Get curious. Get proximate.
Steve Dennis
Top Retail Influencer & Analyst | Strategic Advisor | Keynote Speaker | Award-winning Podcast Host | Bestselling Author of "Leaders Leap" and "Remarkable Retail" | Forbes Senior Retail Contributor
If we’ve learned anything from this election cycle it’s that lots of people are long on opinions and short on facts.
We’ve also unearthed some curious theories.
That mere intelligence trumps actual experience. That promises to get tough are better than an actual plan. That most of success in life is about cutting “great deals, tremendous deals”. And that, when in doubt, let’s just let fear rule the roost.
Buy into these hypotheses and there are quite a few interesting things one is led to believe:
That those that have only flown over the battlefield know how to win the war.
That folks who have never suffered from institutional racism know exactly how to lift marginalized communities out of discrimination, poverty and violence.
That people who have won the ovarian lottery–and have likely never spent a minute walking in the shoes of those much less fortunate–can confidently say that “those people” just need to pull themselves up by their bootstraps.

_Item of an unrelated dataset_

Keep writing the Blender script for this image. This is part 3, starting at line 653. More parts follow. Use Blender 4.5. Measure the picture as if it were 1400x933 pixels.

Moreover, there is no need for further study, or to be even mildly inquisitive, because our minds are already made up.
It’s always easier to wage an air war, to be the critic, to shout encouragement from the stands. But then there’s that pesky little problem that it doesn’t really accomplish anything.
Much of the time, what we need–what I need–is to first get curious. Once we think we have all the answers there is a pretty good chance we’re wrong. A passionate curiosity releases us from ego and creates the potential for something far more spacious, real and connected. Most importantly, it gives us the information we need for good decision-making. It turns out facts matter.
The second step is to get proximate, to get out of our comfort zone and immerse ourselves not only in the facts, figures and issues, but the people, the emotion and, yes, our hearts.
As Bryan Stevenson reminds us “when people get proximate to the problems and the things they care most deeply about, not only does it help them do better work, be better problem solvers, I think it changes them.”
Yup.
h/t to Dr. Heather Hackmann for helping inspire this post.